I have written before about my distaste for reporters who sit on important news so they can leverage that information into book deals. That continues unabated with the release of “This Will Not Pass: Trump, Biden and the Battle for America’s Future.”

This “shocking, definitive account” by a couple of New York Times political reporters promises to give the inside story of the tumultuous aftermath of the 2020 election, including the Jan. 6, 2020, assault on the U.S. Capitol.

When Senate Minority Leader Mitch McConnell said Donald Trump was “practically and morally responsible” for the attack, he was speaking after the Senate had already acquitted the former president in his second impeachment trial. What felt like lip service in February 2021 would have felt like something altogether different if Jonathan Martin, one of the new book’s co-authors, had reported what McConnell said to him in the insurrection’s immediate aftermath.

“I feel exhilarated,” McConnell told Martin the night of Jan. 6, “by the fact that this fellow finally, totally discredited himself. … He put a gun to his head and pulled the trigger. Couldn’t have happened at a better time.”

What a bombshell a comment like that would have been. And Martin knew it. Which is probably why he didn’t report it then, but saved it for a book released a year and half after the fact. After Trump was acquitted. An acquittal McConnell voted for.

Last week, the political news site Politico published “The Rise and Fall of the Star White House Reporter.” The story bemoaned the loss in prestige of covering the president, quoting insiders upset over reduced salaries, lower ratings and, of course, fewer chances at book deals.

The culprit? The Biden administration’s professionalism. There are few leaks, few controversies and fewer gaffes by the current leader of the free world. Compared to the freewheeling, coke-binge climate of the previous administration, the current White House is, in a word, boring.

Hopefully these reporters were able to drown their sorrows at last Saturday night’s dinner put on by their White House Correspondents’ Association. That institution in and of itself is problematic. The notion of haha-ing and heehee-ing with the people you cover professionally seems like a willful abandonment of objectivity.

Much better was a package of stories posted earlier the same day on NYTimes.com featuring analysis of Fox News host Tucker Carlson’s juggernaut nightly show. In uncharacteristically blunt terms, the piece describes the broadcast as likely “the most racist show in the history of cable news.”

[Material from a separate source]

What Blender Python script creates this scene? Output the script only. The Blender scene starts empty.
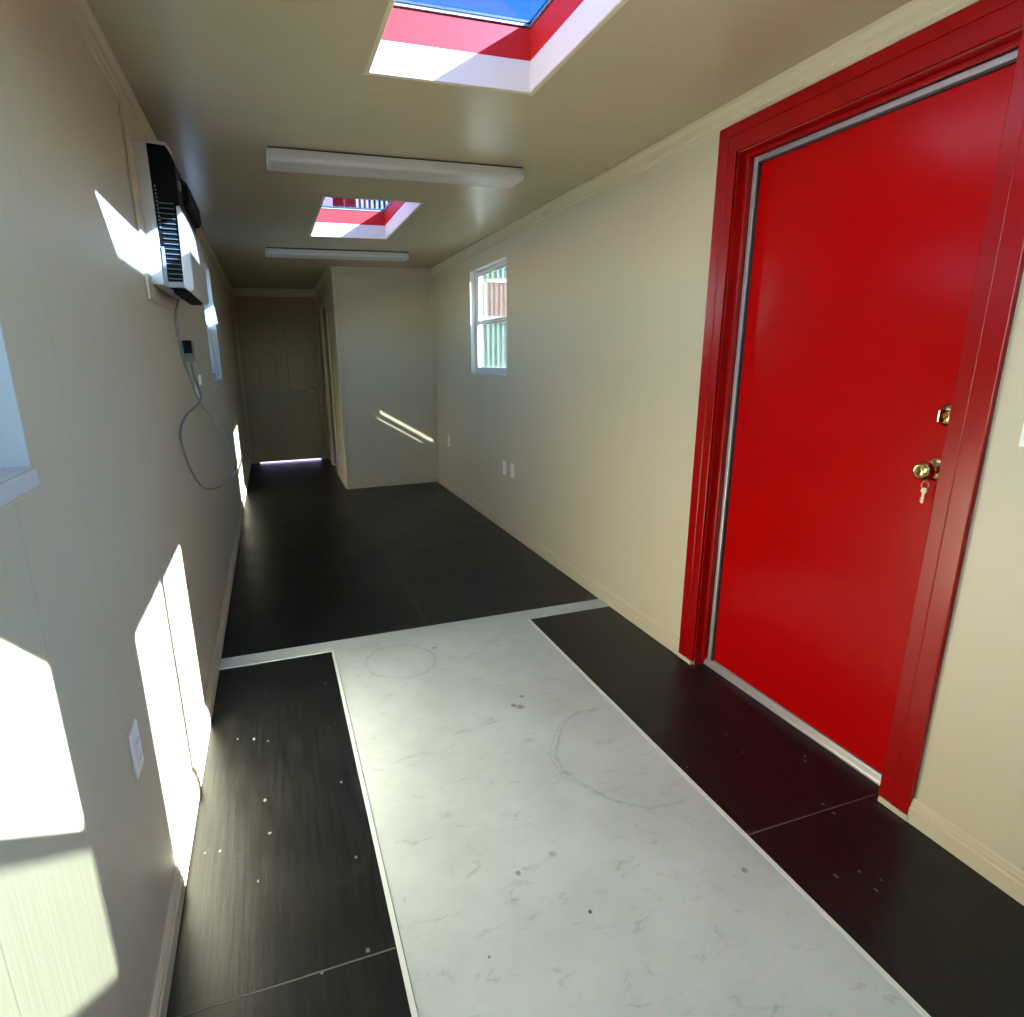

Using his own words, the package features soundbites of Carlton’s constant framing of the news as “they” versus “you,” a constant fear state of “them” colluding to take away what is “yours”: your guns, your money, your rights, your freedoms, your country. Who are “they”? Any number of a revolving set of targets, from Democrats to minorities to feminists to Black Lives Matter to even members of the Republican Party “ruling class.”

“They” all hate America, Carlson warns. “They” all hate you.

The package comes up just short of brilliance – a lengthy and unnecessary biography is pro forma for the Times of this era – but it is strong stuff, keenly reported and smartly presented.

We used to call news like this broccoli or spinach: you don’t like the taste, but it’s good for you.

Now many outlets insist on adding a spoonful of sugar to every piece, creating a false equivalence between balance and needlessly including perspectives that are often biased or simply not true.

At all levels, political reporters should consider whose favor they are trying to keep and whether it’s worth the loss of their integrity.